The raucous nature and deliberate assholiness of the pansy population in this town has taxed my last nerve. For years I have enjoyed the time and serenity of solitude - not hermit, but not suffering in the muck of others drama - I go about my way and just don't care of others business, you know what I mean? I socialise, don't get me wrong, I like to talk and interact - but I am far too independent to follow the main line like everyone else, ya dig?
I have no hesitation to cut off at the blink of an eye all the phony, self important, whining, back stabbing, two faced faggotry that haunt our civilization like serpents slithering through the mire. When this happens - when I tell them with blank face and sincerity in eyes no more, it's over with ya. They gasp and go into melodramatic shock - how dare you?! Ah, go fuck yerselves, ya worthless shits - better off without ya, let me finish my drink in peace...they cannot grasp that I can live happily evermore without their simpering person.

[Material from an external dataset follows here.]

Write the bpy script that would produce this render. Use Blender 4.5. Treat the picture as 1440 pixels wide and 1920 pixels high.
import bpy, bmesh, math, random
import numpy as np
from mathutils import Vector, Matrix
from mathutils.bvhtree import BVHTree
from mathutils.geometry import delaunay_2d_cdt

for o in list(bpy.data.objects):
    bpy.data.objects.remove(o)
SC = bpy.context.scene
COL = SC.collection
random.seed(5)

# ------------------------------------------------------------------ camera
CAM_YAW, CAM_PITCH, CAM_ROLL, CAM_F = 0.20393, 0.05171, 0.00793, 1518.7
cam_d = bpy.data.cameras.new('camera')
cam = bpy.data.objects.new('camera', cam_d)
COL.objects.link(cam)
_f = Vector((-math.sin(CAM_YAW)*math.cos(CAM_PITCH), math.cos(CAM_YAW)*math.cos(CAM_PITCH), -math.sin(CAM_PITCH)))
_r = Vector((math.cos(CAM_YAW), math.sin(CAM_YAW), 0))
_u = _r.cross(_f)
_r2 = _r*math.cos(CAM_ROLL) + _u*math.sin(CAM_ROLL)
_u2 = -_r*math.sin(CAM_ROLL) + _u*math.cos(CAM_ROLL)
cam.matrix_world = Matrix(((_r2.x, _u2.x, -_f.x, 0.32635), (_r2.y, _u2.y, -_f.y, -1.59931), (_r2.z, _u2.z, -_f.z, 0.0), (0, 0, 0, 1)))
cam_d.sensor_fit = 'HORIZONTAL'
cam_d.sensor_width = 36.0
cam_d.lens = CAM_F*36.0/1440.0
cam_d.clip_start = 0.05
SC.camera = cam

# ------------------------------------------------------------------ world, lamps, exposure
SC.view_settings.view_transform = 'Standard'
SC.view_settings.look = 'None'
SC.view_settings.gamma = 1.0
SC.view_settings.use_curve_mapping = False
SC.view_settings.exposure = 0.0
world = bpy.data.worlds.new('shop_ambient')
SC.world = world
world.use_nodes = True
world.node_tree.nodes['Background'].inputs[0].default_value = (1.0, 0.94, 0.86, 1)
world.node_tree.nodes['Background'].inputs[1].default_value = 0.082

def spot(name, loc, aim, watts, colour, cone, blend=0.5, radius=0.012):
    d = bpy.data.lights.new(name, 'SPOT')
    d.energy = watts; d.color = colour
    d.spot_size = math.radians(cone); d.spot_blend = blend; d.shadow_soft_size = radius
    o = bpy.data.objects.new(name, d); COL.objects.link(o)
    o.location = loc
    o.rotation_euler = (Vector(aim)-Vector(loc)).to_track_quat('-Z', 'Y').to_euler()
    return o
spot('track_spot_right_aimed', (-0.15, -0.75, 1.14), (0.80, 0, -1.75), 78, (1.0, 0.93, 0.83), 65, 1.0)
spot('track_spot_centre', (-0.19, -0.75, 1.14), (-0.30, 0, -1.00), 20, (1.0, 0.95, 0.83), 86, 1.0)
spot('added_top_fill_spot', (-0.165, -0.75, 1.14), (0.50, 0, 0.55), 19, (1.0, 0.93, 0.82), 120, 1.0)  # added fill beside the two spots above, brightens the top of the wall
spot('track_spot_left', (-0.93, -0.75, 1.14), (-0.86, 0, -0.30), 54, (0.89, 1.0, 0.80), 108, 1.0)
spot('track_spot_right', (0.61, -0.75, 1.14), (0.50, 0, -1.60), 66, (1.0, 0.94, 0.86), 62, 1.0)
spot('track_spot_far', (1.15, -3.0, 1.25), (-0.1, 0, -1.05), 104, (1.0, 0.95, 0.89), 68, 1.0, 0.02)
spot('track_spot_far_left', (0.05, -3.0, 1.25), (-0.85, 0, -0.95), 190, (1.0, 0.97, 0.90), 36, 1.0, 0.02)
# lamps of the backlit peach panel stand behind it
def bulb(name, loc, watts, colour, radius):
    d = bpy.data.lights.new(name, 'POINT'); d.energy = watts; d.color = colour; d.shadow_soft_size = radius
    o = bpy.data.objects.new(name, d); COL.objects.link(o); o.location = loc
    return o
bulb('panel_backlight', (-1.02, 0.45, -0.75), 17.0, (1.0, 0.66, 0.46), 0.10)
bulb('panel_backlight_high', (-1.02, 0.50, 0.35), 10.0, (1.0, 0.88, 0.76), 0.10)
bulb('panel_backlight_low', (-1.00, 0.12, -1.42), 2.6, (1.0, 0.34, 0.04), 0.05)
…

Yes, Dear Reader, there are a couple on that recent list that I had opened myself grudgingly to and thine heart they stabath at first flutter - I will not inflate their already over blown egos by mentioning names - however they have mistaken my kindness with weakness until it was too late.
It just gets colder and colder inside...
1 comment:
i know i don't comment that often these days, but i hope that in no way diminishes the fact that i relish your every goddam utterance--especially when they're as good as these last few.